Safety Reinforced Model Predictive Control (SRMPC): Improving MPC with Reinforcement Learning for Motion Planning in Autonomous Driving

TL;DR

This paper introduces a novel approach combining safe reinforcement learning with model predictive control to enhance motion planning in autonomous driving, enabling exploration beyond local optima while ensuring safety.

Contribution

It proposes integrating constrained reinforcement learning with MPC using a safety index and learned Lagrangian multipliers to improve safety and solution quality in autonomous driving.

Findings

Outperforms traditional MPC in safety and performance

Enables exploration beyond local optima in motion planning

Demonstrates effectiveness in highway scenarios

Abstract

Model predictive control (MPC) is widely used for motion planning, particularly in autonomous driving.
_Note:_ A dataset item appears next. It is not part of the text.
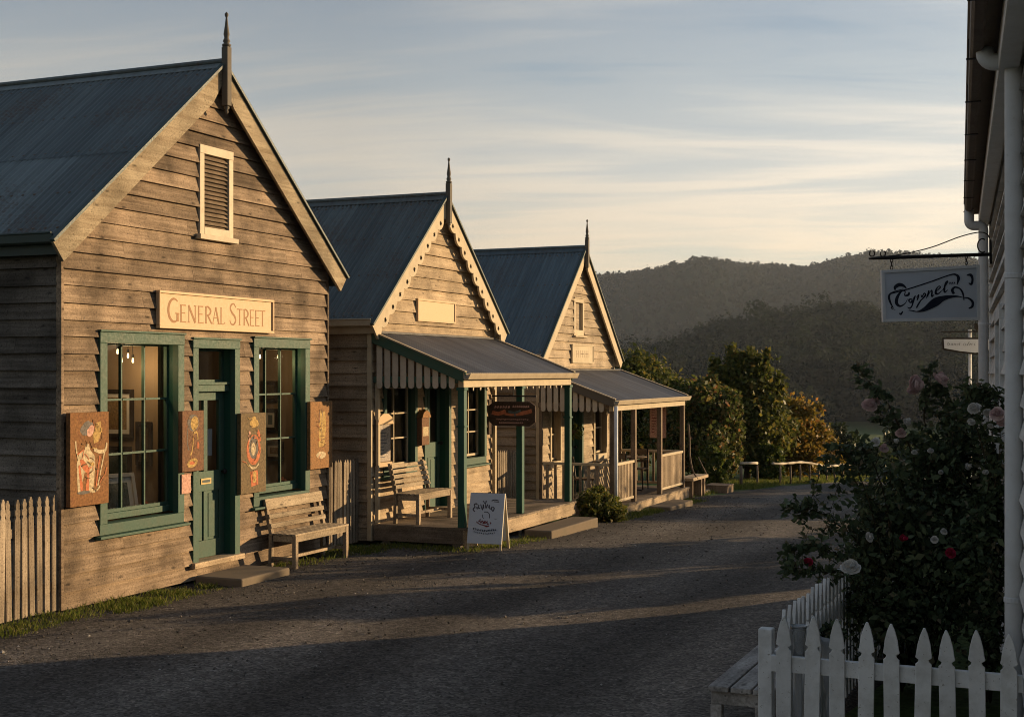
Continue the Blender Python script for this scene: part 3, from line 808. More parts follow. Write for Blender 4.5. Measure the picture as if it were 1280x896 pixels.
def build_roof(t, W, depth, z_eave, z_apex, over_front, over_side, mat, mat_gutter, seed, lapped=True):
    """gable roof, ridge running back from the street; local x outward, y along the street"""
    hw = W / 2
    slope = (z_apex - z_eave) / hw
    L = math.hypot(1, slope)
    def pt_side(sgn):
        def pt(a, c, h):
            y = c * (hw + over_side)
            return (-a, sgn * (y + h * slope / L), z_apex + 0.02 - y * slope + h / L)
        return pt
    mb = MB()
    for sgn in (-1, 1):
        ac = [(0.0, 0.56, 0.006), (0.55, 1.0, 0.0), (1, 1, 0)] if lapped else [(0.0, 1.0, 0.0), (1, 1, 0)]
        corrugated(mb, (-over_front, depth), ac, pt_side(sgn), seed=seed + sgn)
    # screws and washers along the purlins
    for sgn in (-1, 1):
        p = pt_side(sgn)
        for c in ((0.07, 0.30, 0.535, 0.78, 0.97) if lapped else (0.07, 0.36, 0.66, 0.97)):
            a = -over_front + 0.039 * 2
            while a < depth - 0.1:
                if rng.random() < 0.93:
                    q = Vector(p(a, c, 0.010)); e = 0.011
                    nn_ = (Vector(p(a, c, 0.03)) - q).normalized(); u_ = Vector((1, 0, 0)); w_ = nn_.cross(u_)
                    vs = [q + u_ * i * e + w_ * j * e + nn_ * k for k in (-0.004, 0.007) for i, j in ((-1, -1), (1, -1), (1, 1), (-1, 1))]
                    mb.mesh(vs, [(4, 5, 6, 7), (0, 1, 5, 4), (1, 2, 6, 5), (2, 3, 7, 6), (3, 0, 4, 7)], 0.1, 1)
                a += 0.156
    roof = mb.build('roof', [mat, M['gutter_rust']], t, smooth=True)
    # boarding under the sheets closes the roof space
    mb = MB()
    for sgn in (-1, 1):
        p = pt_side(sgn)
        q = [p(-over_front + 0.03, 0.0, -0.03), p(depth - 0.05, 0.0, -0.03), p(depth - 0.05, 0.985, -0.03), p(-over_front + 0.03, 0.985, -0.03)]
        q2 = [p(-over_front + 0.03, 0.0, -0.055), p(depth - 0.05, 0.0, -0.055), p(depth - 0.05, 0.985, -0.055), p(-over_front + 0.03, 0.985, -0.055)]
        mb.mesh(q + q2, [(0, 1, 2, 3), (7, 6, 5, 4), (0, 4, 5, 1), (2, 6, 7, 3), (1, 5, 6, 2), (3, 7, 4, 0)])
    mb.build('roof_lining', M['soffit'], t)
    mb = MB()
    # ridge cap: roll and two aprons
    x0, x1 = over_front + 0.01, -depth
    zc = z_apex + 0.04
    mb.tube([(x0, 0, zc + 0.012), (x1, 0, zc + 0.012)], 0.032, 10)
    for sgn in (-1, 1):
        w = 0.14
        a = Vector((x0, 0, zc + 0.002)); d = Vector((0, sgn * w / L, -w * slope / L))
        mb.face([a, a + d, a + d + Vector((x1 - x0, 0, 0)), a + Vector((x1 - x0, 0, 0))])
        mb.face([a + d, a + d + Vector((0, 0, -0.006)), a + d + Vector((x1 - x0, 0, -0.006)), a + d + Vector((x1 - x0, 0, 0))])
    mb.build('ridge_cap', mat, roof, smooth=False)
    # gutters along both eaves
    for sgn in (-1, 1):
        mb = MB()
        y = hw + over_side - 0.01; z = z_apex + 0.02 - y * slope
        prof = [(0.0, 0.02), (0.0, -0.085), (0.015, -0.10), (0.075, -0.10), (0.10, -0.085), (0.105, -0.01), (0.118, 0.0), (0.112, 0.012), (0.095, 0.0), (0.09, -0.075), (0.02, -0.085), (0.01, 0.02)]
        mb.prism(prof, lambda a, b, tt: (tt, sgn * (y - 0.03 + a), z + b), over_front - 0.03, -depth)
        mb.build('gutter', mat_gutter, t)
        mb = MB(); yy = y - 0.045
        mb.box(-depth, over_front - 0.06, min(sgn * yy, sgn * (yy - 0.025)), max(sgn * yy, sgn * (yy - 0.025)), z - 0.20, z - 0.005)
        mb.build('fascia', mat_gutter, t)
    return slope

def barge(t, W, z_eave, z_apex, over_front, over_side, width, mat, side, scallop=0.0, thick=0.035, cap_mat=None):
    hw = W / 2; slope = (z_apex - z_eave) / hw; L = math.hypot(1, slope)
    u = Vector((0, side / L, -slope / L)); nrm = Vector((0, side * slope / L, 1 / L))
    total = (hw + over_side + 0.02) * L
    o = Vector((over_front, 0, z_apex - 0.005))
    def P(s, d, x):  # s down the rake, d below the top edge
        q = o + u * s - nrm * d
        # plumb cut on the centre line and at the foot
        return Vector((x + over_front, q.y, q.z))
    mb = MB()
    n = 8 if scallop == 0 else int(total / 0.022)
    s0 = 0.0
    def bot(s):
        if scallop == 0: return width
        f = (s % 0.30) / 0.30
        return width - scallop + scallop * abs(math.sin(math.pi * f)) ** 0.6
    prev = None
    for i in range(n):
        sa, sb = total * i / n, total * (i + 1) / n
        spans = [(0.0, bot(sa), bot(sb))]
        if scallop:
            f = ((sa + sb) / 2 % 0.30) / 0.30
            g = abs(f - 0.5) * 0.30
            if g < 0.035 and sa > 0.25 and sb < total - 0.15:
                hh = math.sqrt(0.035 ** 2 - g * g); cc = width - 0.085
                spans = [(0.0, cc - hh, cc - hh), (cc + hh, bot(sa), bot(sb))]
        for d0, da, db in spans:
            d0a = d0b = d0
            # square the inner end to the centre line
            def Q(s, d, x):
                p = P(s, d, x)
                if side * p.y < 0: p = Vector((p.x, 0.0, p.z + (0 - p.y) * 0))
                return p
            pts = [Q(sa, d0a, 0), Q(sb, d0b, 0), Q(sb, db, 0), Q(sa, da, 0), Q(sa, d0a, -thick), Q(sb, d0b, -thick), Q(sb, db, -thick), Q(sa, da, -thick)]
            fs = [(0, 1, 2, 3), (7, 6, 5, 4), (0, 4, 5, 1), (3, 2, 6, 7)]
            if i == n - 1: fs.append((1, 5, 6, 2))
            if i == 0: fs.append((0, 3, 7, 4))
            mb.mesh(pts, fs, 0.5)
    b = mb.build('bargeboard', mat, t)
    mb = MB()
    q0 = P(0, -0.022, 0.004); q1 = P(total + 0.01, -0.022, 0.004)
    mb.bar(q0, q1, 0.06, 0.03, up=nrm)
    mb.build('capping', cap_mat or M['gutter_dark'], b)
    return b

def finial(t, z_apex, x, h_up, h_down, mat, w=0.085):
    f = None
    mb = MB()
    mb.box(x - w / 2, x + w / 2, -w / 2, w / 2, z_apex - h_down, z_apex + h_up * 0.34)
    f = mb.build('finial', mat, t, bevel=0.006)
    mb = MB()
    k = h_up * 0.34
    H = h_up - k
    prof = [(w * 0.42, 0), (w * 0.62, H * 0.03), (w * 0.62, H * 0.07), (w * 0.34, H * 0.10), (w * 0.52, H * 0.16), (w * 0.40, H * 0.22), (w * 0.30, H * 0.26), (w * 0.42, H * 0.36), (w * 0.24, H * 0.62), (w * 0.12, H * 0.84), (w * 0.26, H * 0.90), (w * 0.26, H * 0.95), (w * 0.04, H)]
    mb.lathe(prof, (x, 0, z_apex + k), 12)
    mb.build('spire', mat, f, smooth=True)
    mb = MB()
    prof = [(0.006, -0.20 * h_down), (w * 0.3, -0.15 * h_down), (w * 0.16, -0.10 * h_down), (w * 0.42, -0.05 * h_down), (w * 0.3, 0)]
    mb.lathe(prof, (x, 0, z_apex - h_down), 10)
    mb.build('drop', mat, f, smooth=True)

def window(t, y0, y1, z0, z1, cols, rows, mtrim, mbar, trim=0.115, reveal=0.10, proj=0.055, sill=True, inner=None, mreveal=None, low=0.0):
    """window in the street wall: architrave, deep reveal, glazing bars, glass, sill"""
    mreveal = mreveal or mtrim
    mb = MB()
    zb = z0 + (0.15 if sill else 0)
    mb.box(-0.022, proj, y0, y0 + trim, zb, z1 - trim)
    mb.box(-0.022, proj, y1 - trim, y1, zb, z1 - trim)
    mb.box(-0.022, proj + 0.003, y0 - 0.002, y1 + 0.002, z1 - trim, z1)
    mb.box(-0.02, proj + 0.022, y0 - 0.012, y1 + 0.012, z1 + 0.001, z1 + 0.022)
    w = mb.build('window', mtrim, t, bevel=0.005)
    a0, a1, b0, b1 = y0 + trim - 0.012, y1 - trim + 0.012, zb + 0.02, z1 - trim + 0.012
    mb = MB()
    mb.box(-reveal - 0.05, -0.0225, a0 - 0.02, a0, b0, b1); mb.box(-reveal - 0.05, -0.0225, a1, a1 + 0.02, b0, b1)
    mb.box(-reveal - 0.05, -0.0225, a0 - 0.02, a1 + 0.02, b1, b1 + 0.02)
    mb.build('reveal', mreveal, w)
    s = 0.030
    mb = MB()
    x0, x1 = -reveal - 0.045, -reveal
    bb = b0 + low
    mb.box(x0, x1, a0, a0 + s, bb, b1); mb.box(x0, x1, a1 - s, a1, bb, b1)
    mb.box(x0 - 0.001, x1 + 0.001, a0 + s, a1 - s, b1 - s, b1); mb.box(x0 - 0.001, x1 + 0.001, a0 + s, a1 - s, bb, bb + s * 1.3)
    mb.build('sash', mbar, w, bevel=0.003)
    mb = MB(); g = 0.022
    ya, yb, zl, zh = a0 + s, a1 - s, bb + s * 1.3, b1 - s
    for i in range(1, cols):
        y = ya + (yb - ya) * i / cols; mb.box(x0 + 0.006, x1 - 0.004, y - g / 2, y + g / 2, zl, zh)
    for j in range(1, rows):
        z = zl + (zh - zl) * j / rows
        for i in range(cols):
            u0 = ya + (yb - ya) * i / cols + (g / 2 if i else 0); u1 = ya + (yb - ya) * (i + 1) / cols - (g / 2 if i < cols - 1 else 0)
            mb.box(x0 + 0.008, x1 + 0.002, u0, u1, z - g / 2, z + g / 2)
    if cols > 1 or rows > 1: mb.build('glazing_bar', mbar, w)
    mb = MB(); xg = x0 + 0.02
    mb.face([(xg, ya, zl), (xg, yb, zl), (xg, yb, zh), (xg, ya, zh)])
    mb.build('glass', M['glass'], w)
    if sill:
        mb = MB()
        mb.prism([(-0.022, z0 + 0.036), (proj + 0.05, z0 + 0.030), (proj + 0.05, z0 + 0.004), (proj + 0.02, z0 - 0.005), (-0.022, z0 - 0.005)], lambda a, b, q: (a, q, b), y0 - 0.05, y1 + 0.05)
        mb.box(-reveal - 0.05, proj - 0.006, y0 + 0.001, y1 - 0.001, z0 + 0.037, zb - 0.001)
        mb.build('sill', mtrim, w, bevel=0.004)
        if low > 0:
            mb = MB(); mb.box(-reveal - 0.04, -reveal + 0.02, a0, a1, b0 + 0.001, b0 + low - 0.001); mb.build('bottom_rail', mtrim, w, bevel=0.004)
    return w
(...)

Real-time capability of the planner requires utilizing convex approximation of optimal control problems (OCPs) for the planner. However, such approximations confine the solution to a subspace, which might not contain the global optimum. To address this, we propose using safe reinforcement learning (SRL) to obtain a new and safe reference trajectory within MPC. By employing a learning-based approach, the MPC can explore solutions beyond the close neighborhood of the previous one, potentially finding global optima. We incorporate constrained reinforcement learning (CRL) to ensure safety in automated driving, using a handcrafted energy function-based safety index as the constraint objective to model safe and unsafe regions. Our approach utilizes a state-dependent Lagrangian multiplier, learned concurrently with the safe policy, to solve the CRL problem. Through experimentation in a highway scenario, we demonstrate the superiority of our approach over both MPC and SRL in terms of safety and performance measures.